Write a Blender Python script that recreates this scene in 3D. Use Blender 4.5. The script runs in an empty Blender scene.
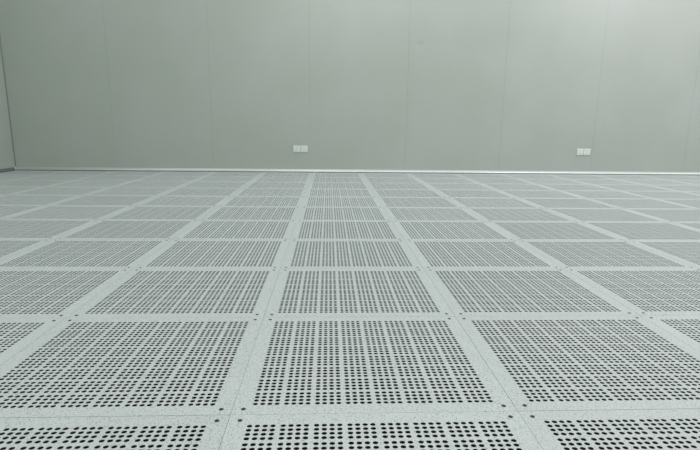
import bpy, math, random
import numpy as np
from mathutils import Matrix, Vector

random.seed(7)
scene = bpy.context.scene
COL = scene.collection

# ------------------------------------------------------------------ camera
cam_data = bpy.data.cameras.new('camera')
cam_data.sensor_fit = 'HORIZONTAL'
cam_data.sensor_width = 36.0
cam_data.lens = 36.0 * 490.951 / 700.0
cam_data.clip_start = 0.02
cam_data.clip_end = 60
cam = bpy.data.objects.new('camera', cam_data)
COL.objects.link(cam)
YAW, PITCH, ROLL = 0.0448955, 0.1997865, 0.0126382
cy_, sy_ = math.cos(YAW), math.sin(YAW)
fw = Vector((sy_ * math.cos(PITCH), cy_ * math.cos(PITCH), -math.sin(PITCH)))
rt = Vector((cy_, -sy_, 0))
up = rt.cross(fw)
r2 = math.cos(ROLL) * rt + math.sin(ROLL) * up
u2 = -math.sin(ROLL) * rt + math.cos(ROLL) * up
rot = Matrix((r2, u2, -fw)).transposed().to_4x4()
cam.matrix_world = Matrix.Translation((0.199505, -0.920528, 0.585431)) @ rot
scene.camera = cam

# ------------------------------------------------------------------ world, lamps, exposure
world = bpy.data.worlds.new('room_ambience')
scene.world = world
world.use_nodes = True
bg = world.node_tree.nodes['Background']
bg.inputs['Color'].default_value = (0.97, 1.0, 0.985, 1)
bg.inputs['Strength'].default_value = 0.9


def area(name, loc, sx, sy, power, rx=0, ry=0, col=(1, 1, 1)):
    d = bpy.data.lights.new(name, 'AREA')
    d.shape = 'RECTANGLE'
    d.size, d.size_y = sx, sy
    d.energy = power
    d.color = col
    o = bpy.data.objects.new(name, d)
    COL.objects.link(o)
    o.location = loc
    o.rotation_euler = (rx, ry, 0)
    return o


# unseen ceiling lamps above the frame, most in a row along the back wall
area('unseen_ceiling_lamp', (0.2, 4.4, 3.0), 1.2, 0.6, 9.3, col=(1, 0.96, 1.0))
area('unseen_ceiling_lamp', (1.6, 4.4, 3.0), 1.2, 0.6, 6, col=(1, 0.94, 1.0))
area('unseen_ceiling_lamp', (3.6, 4.4, 3.0), 1.2, 0.6, 18.5, col=(1, 0.91, 1.0))
area('unseen_ceiling_lamp', (2.2, -0.6, 3.0), 1.2, 0.6, 9)  # added fill that lifts the near floor towards the right
area('unseen_ceiling_lamp', (5.4, 4.4, 3.0), 1.2, 0.6, 14, col=(1, 0.91, 1.0))
area('unseen_ceiling_lamp', (7.2, 4.4, 3.0), 1.2, 0.6, 14, col=(1, 0.91, 1.0))  # added so the right end of the skirting reflects brightly

vs = scene.view_settings
vs.view_transform = 'Standard'
vs.look = 'None'
vs.gamma = 1.0
vs.use_curve_mapping = False
vs.exposure = 0.0


# ------------------------------------------------------------------ materials
def srgb(r, g, b):
    f = lambda c: (c / 255 / 12.92) if c / 255 <= 0.04045 else ((c / 255 + 0.055) / 1.055) ** 2.4
    return (f(r), f(g), f(b), 1)


def mat(name, col, rough=0.5, metal=0.0, spec=0.5):
    m = bpy.data.materials.new(name)
    m.use_nodes = True
    b = m.node_tree.nodes['Principled BSDF']
    b.inputs['Base Color'].default_value = col
    b.inputs['Roughness'].default_value = rough
    b.inputs['Metallic'].default_value = metal
    b.inputs['Specular IOR Level'].default_value = spec
    return m


def node(m, t, **kw):
    n = m.node_tree.nodes.new(t)
    for k, v in kw.items():
        setattr(n, k, v)
    return n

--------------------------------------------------

### Written problem
Leave out the pictures and output the rest of the material exactly as written.

### Answer to the problem
Write a Blender Python script that recreates this scene in 3D. Use Blender 4.5. The script runs in an empty Blender scene.
import bpy, math, random
import numpy as np
from mathutils import Matrix, Vector

random.seed(7)
scene = bpy.context.scene
COL = scene.collection

# ------------------------------------------------------------------ camera
cam_data = bpy.data.cameras.new('camera')
cam_data.sensor_fit = 'HORIZONTAL'
cam_data.sensor_width = 36.0
cam_data.lens = 36.0 * 490.951 / 700.0
cam_data.clip_start = 0.02
cam_data.clip_end = 60
cam = bpy.data.objects.new('camera', cam_data)
COL.objects.link(cam)
YAW, PITCH, ROLL = 0.0448955, 0.1997865, 0.0126382
cy_, sy_ = math.cos(YAW), math.sin(YAW)
fw = Vector((sy_ * math.cos(PITCH), cy_ * math.cos(PITCH), -math.sin(PITCH)))
rt = Vector((cy_, -sy_, 0))
up = rt.cross(fw)
r2 = math.cos(ROLL) * rt + math.sin(ROLL) * up
u2 = -math.sin(ROLL) * rt + math.cos(ROLL) * up
rot = Matrix((r2, u2, -fw)).transposed().to_4x4()
cam.matrix_world = Matrix.Translation((0.199505, -0.920528, 0.585431)) @ rot
scene.camera = cam

# ------------------------------------------------------------------ world, lamps, exposure
world = bpy.data.worlds.new('room_ambience')
scene.world = world
world.use_nodes = True
bg = world.node_tree.nodes['Background']
bg.inputs['Color'].default_value = (0.97, 1.0, 0.985, 1)
bg.inputs['Strength'].default_value = 0.9


def area(name, loc, sx, sy, power, rx=0, ry=0, col=(1, 1, 1)):
    d = bpy.data.lights.new(name, 'AREA')
    d.shape = 'RECTANGLE'
    d.size, d.size_y = sx, sy
    d.energy = power
    d.color = col
    o = bpy.data.objects.new(name, d)
    COL.objects.link(o)
    o.location = loc
    o.rotation_euler = (rx, ry, 0)
    return o


# unseen ceiling lamps above the frame, most in a row along the back wall
area('unseen_ceiling_lamp', (0.2, 4.4, 3.0), 1.2, 0.6, 9.3, col=(1, 0.96, 1.0))
area('unseen_ceiling_lamp', (1.6, 4.4, 3.0), 1.2, 0.6, 6, col=(1, 0.94, 1.0))
area('unseen_ceiling_lamp', (3.6, 4.4, 3.0), 1.2, 0.6, 18.5, col=(1, 0.91, 1.0))
area('unseen_ceiling_lamp', (2.2, -0.6, 3.0), 1.2, 0.6, 9)  # added fill that lifts the near floor towards the right
area('unseen_ceiling_lamp', (5.4, 4.4, 3.0), 1.2, 0.6, 14, col=(1, 0.91, 1.0))
area('unseen_ceiling_lamp', (7.2, 4.4, 3.0), 1.2, 0.6, 14, col=(1, 0.91, 1.0))  # added so the right end of the skirting reflects brightly

vs = scene.view_settings
vs.view_transform = 'Standard'
vs.look = 'None'
vs.gamma = 1.0
vs.use_curve_mapping = False
vs.exposure = 0.0


# ------------------------------------------------------------------ materials
def srgb(r, g, b):
    f = lambda c: (c / 255 / 12.92) if c / 255 <= 0.04045 else ((c / 255 + 0.055) / 1.055) ** 2.4
    return (f(r), f(g), f(b), 1)


def mat(name, col, rough=0.5, metal=0.0, spec=0.5):
    m = bpy.data.materials.new(name)
    m.use_nodes = True
    b = m.node_tree.nodes['Principled BSDF']
    b.inputs['Base Color'].default_value = col
    b.inputs['Roughness'].default_value = rough
    b.inputs['Metallic'].default_value = metal
    b.inputs['Specular IOR Level'].default_value = spec
    return m


def node(m, t, **kw):
    n = m.node_tree.nodes.new(t)
    for k, v in kw.items():
        setattr(n, k, v)
    return n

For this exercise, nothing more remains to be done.